Au Maroc, les escroqueries immobilières défraient régulièrement la chronique car il  n’y a pas plus facile que de gruger des gens désireux d’acquérir un logement. Il suffit juste pour cela de mettre au point un procédé plus ou moins ingénieux et le tour … du faux propriétaire est joué. C’est exactement ce qu’a fait cet ancien banquier qui se fait appeler « Sidi Mohamed » en misant essentiellement sur la communication via les réseaux sociaux et le relais précieux offert par certains sites électroniques. Rien de tel en effet qu’un immense tapage médiatique pour se faire connaître auprès du grand public et se construire une réputation sur le marché. La télé n’est pas en reste où ce promoteur peu scrupuleux a fait son apparition avec une publicité diffusée lors du ramadan en pleine rupture du jeûne.
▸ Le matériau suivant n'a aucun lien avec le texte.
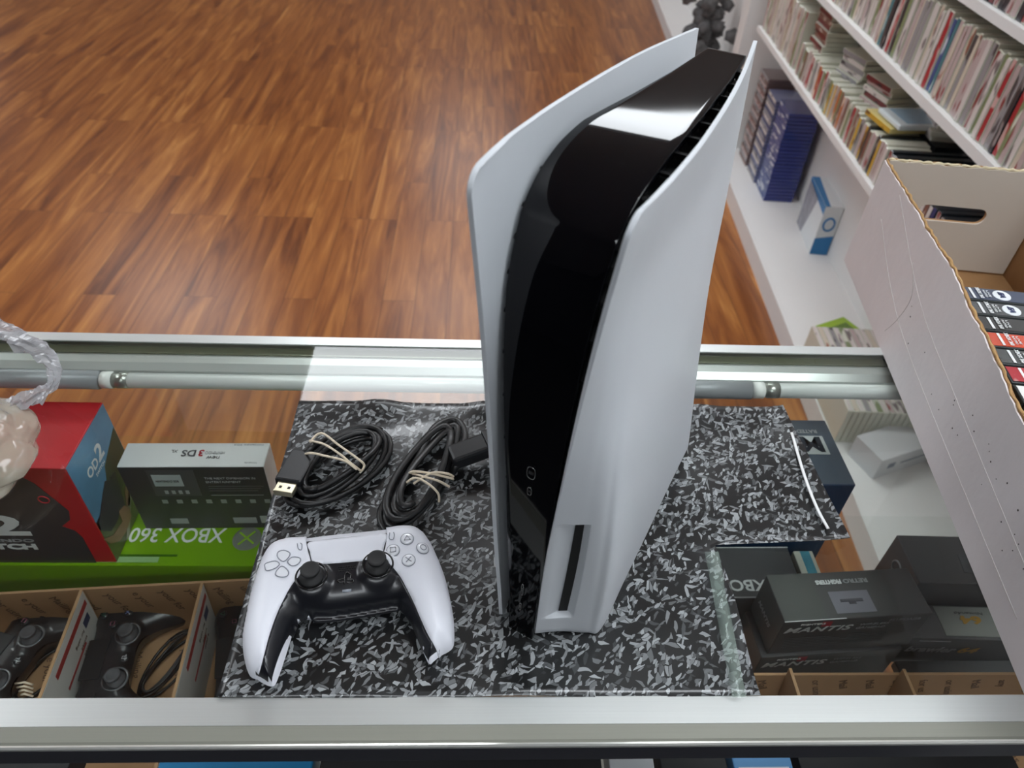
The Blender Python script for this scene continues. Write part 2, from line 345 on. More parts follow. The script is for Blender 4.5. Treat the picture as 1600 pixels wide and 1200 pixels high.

Une publicité montrant un chanteur qui fait en chantonnant la cour à sa future femme qui lui répond :  « Si tu veux me faire plaisir, achète-moi une villa à Bab Darna».

Parmi les victimes de El Ouardi figurent  plusieurs dizaines de Marocains de l’étranger qui ont mordu à l’hameçon lors de leur démarchage à l’occasion des salons SMAP Immo organisés notamment en France et en Belgique.  Proposer des prix alléchants défiant toute concurrence pour vendre le maximum de logements sur plan faisait partie aussi du stratagème Bab Darna Immobilier. Une de ses réclames vantait d’ailleurs un programme immobilier en ces termes : Votre villa de luxe au prix d’un appartement ! Entretenir l’image d’un bienfaiteur auprès de la population est un gage de générosité, de probité et de confiance. M. El Ouardi n’a pas hésité non plus à utiliser ce ressort  en organisant une opération de distribution de repas chauds et autres couvertures au profit des SDF de Casablanca. Une vidéo postée sur Internet montre une armada de jeunes préparant des barquettes affichant ostentatoirement le logo de Bab Darna sur le couvercle. Il faut bien que l’on connaisse l’identité de ce philanthrope qui se préoccupe du sort des accidentés de la vie.  Le Faux bienfaiteur et  vrai escroc a tout loisir pour méditer dans sa cellule sur son triste sort.